◆ **YOUR OBJECTIVE**
Print exactly what the entries say, line by line, from the first line down to the one with "PI = math.pi", inclusive.

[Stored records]

===

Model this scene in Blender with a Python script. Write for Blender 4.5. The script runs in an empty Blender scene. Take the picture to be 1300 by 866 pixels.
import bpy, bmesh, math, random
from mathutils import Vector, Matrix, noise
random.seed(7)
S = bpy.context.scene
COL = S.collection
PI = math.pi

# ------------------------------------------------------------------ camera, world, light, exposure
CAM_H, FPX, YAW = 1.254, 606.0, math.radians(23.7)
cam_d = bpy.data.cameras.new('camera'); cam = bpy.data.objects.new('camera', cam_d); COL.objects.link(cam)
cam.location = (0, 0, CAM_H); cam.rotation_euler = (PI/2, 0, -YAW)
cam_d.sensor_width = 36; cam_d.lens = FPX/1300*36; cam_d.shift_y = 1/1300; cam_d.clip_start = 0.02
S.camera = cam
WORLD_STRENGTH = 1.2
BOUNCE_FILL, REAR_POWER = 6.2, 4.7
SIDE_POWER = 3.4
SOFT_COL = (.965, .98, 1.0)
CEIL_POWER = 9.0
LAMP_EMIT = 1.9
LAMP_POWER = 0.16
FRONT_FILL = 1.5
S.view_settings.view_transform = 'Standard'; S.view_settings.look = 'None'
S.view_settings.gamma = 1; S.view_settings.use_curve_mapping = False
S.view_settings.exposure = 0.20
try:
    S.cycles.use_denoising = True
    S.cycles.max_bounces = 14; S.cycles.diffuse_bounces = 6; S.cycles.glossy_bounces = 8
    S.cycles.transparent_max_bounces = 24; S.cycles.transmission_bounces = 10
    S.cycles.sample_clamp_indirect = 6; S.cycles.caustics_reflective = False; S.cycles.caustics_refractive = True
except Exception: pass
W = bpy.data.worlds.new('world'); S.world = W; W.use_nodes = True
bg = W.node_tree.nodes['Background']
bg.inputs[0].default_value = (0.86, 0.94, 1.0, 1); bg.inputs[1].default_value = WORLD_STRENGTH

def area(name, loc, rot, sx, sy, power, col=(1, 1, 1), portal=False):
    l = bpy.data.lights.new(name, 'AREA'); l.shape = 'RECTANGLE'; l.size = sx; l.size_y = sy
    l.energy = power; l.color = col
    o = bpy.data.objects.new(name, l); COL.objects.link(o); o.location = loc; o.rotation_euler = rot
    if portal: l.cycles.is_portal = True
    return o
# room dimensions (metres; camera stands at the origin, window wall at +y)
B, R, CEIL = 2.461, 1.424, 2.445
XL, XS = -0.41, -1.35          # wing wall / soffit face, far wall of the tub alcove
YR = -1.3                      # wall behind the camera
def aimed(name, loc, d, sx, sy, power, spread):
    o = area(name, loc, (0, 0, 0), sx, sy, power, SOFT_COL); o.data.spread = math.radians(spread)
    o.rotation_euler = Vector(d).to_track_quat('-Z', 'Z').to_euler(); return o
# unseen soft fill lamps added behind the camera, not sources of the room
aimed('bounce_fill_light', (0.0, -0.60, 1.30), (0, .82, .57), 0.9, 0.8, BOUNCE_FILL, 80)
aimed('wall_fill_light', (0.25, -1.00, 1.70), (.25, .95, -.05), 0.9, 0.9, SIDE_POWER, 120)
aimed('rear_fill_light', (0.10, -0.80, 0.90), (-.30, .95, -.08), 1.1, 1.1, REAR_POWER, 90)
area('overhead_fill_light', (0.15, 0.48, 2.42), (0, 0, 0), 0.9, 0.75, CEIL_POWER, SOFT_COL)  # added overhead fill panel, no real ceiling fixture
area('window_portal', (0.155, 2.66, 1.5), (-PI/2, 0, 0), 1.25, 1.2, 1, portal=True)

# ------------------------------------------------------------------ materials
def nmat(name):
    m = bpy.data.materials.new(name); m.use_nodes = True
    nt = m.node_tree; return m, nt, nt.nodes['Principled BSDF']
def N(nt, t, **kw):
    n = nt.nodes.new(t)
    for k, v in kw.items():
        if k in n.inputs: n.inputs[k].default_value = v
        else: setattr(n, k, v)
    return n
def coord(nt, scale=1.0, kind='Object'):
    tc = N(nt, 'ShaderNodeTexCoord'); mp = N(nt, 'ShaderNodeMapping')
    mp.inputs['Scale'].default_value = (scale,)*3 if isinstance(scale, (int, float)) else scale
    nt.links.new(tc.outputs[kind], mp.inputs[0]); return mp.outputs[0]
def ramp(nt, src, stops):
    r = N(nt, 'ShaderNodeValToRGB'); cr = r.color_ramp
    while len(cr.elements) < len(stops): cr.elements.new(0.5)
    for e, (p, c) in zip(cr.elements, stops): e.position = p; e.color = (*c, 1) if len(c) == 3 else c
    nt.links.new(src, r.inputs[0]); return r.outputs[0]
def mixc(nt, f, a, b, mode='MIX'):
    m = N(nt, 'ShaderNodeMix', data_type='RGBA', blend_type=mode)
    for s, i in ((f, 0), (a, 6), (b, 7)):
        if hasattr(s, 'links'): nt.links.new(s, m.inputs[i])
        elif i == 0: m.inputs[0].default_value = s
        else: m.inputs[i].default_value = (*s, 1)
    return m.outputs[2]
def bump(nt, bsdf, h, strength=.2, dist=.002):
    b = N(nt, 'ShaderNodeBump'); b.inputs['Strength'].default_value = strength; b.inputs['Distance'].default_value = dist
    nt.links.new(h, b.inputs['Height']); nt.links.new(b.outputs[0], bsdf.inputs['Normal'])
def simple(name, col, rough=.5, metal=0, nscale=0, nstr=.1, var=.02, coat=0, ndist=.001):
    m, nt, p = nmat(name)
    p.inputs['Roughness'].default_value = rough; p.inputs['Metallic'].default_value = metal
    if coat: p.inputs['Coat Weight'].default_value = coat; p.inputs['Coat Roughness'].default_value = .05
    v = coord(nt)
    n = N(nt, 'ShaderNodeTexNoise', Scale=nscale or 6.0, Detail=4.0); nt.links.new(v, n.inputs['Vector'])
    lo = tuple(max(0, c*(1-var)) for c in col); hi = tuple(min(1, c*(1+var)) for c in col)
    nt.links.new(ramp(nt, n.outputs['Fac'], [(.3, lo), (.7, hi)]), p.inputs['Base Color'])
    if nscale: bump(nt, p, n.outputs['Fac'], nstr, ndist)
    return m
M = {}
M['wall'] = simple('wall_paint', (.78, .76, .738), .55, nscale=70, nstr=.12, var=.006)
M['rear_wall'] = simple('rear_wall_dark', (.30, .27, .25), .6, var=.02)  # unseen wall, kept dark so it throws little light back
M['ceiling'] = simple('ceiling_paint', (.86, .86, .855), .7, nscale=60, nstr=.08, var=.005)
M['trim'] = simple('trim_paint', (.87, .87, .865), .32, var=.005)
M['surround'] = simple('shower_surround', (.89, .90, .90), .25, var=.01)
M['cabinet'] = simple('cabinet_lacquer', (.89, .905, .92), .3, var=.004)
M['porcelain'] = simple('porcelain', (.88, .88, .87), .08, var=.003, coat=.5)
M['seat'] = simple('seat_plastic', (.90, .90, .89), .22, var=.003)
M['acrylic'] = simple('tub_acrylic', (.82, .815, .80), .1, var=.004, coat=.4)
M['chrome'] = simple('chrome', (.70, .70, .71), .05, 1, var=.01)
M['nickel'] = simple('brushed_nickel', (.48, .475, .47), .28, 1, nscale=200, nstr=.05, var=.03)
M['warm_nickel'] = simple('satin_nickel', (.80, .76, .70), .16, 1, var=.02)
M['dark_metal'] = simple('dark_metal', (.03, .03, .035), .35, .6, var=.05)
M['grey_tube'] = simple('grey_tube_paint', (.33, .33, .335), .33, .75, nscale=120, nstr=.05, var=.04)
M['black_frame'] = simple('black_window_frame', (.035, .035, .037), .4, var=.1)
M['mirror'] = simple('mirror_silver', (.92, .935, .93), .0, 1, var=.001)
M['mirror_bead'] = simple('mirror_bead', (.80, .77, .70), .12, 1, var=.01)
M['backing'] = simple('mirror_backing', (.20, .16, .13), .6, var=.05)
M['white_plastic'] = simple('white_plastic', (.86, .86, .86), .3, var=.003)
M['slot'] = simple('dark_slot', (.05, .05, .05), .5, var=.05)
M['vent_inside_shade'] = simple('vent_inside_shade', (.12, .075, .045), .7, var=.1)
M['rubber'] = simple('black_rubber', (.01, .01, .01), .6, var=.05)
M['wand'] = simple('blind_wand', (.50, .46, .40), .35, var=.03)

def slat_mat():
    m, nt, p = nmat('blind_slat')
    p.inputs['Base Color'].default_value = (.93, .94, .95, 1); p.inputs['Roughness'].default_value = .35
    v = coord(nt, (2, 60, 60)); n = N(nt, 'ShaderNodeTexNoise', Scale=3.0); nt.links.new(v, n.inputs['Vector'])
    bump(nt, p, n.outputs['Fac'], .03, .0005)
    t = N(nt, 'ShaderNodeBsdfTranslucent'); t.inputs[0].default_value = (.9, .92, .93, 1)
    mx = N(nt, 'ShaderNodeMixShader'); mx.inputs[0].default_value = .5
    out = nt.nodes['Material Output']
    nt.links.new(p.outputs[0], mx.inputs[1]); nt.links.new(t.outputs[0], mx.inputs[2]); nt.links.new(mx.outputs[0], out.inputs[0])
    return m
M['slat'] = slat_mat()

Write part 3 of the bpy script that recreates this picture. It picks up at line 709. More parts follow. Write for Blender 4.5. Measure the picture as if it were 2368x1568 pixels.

===

◆ **CORRECT RESPONSE**
Model this scene in Blender with a Python script. Write for Blender 4.5. The script runs in an empty Blender scene. Take the picture to be 1300 by 866 pixels.
import bpy, bmesh, math, random
from mathutils import Vector, Matrix, noise
random.seed(7)
S = bpy.context.scene
COL = S.collection
PI = math.pi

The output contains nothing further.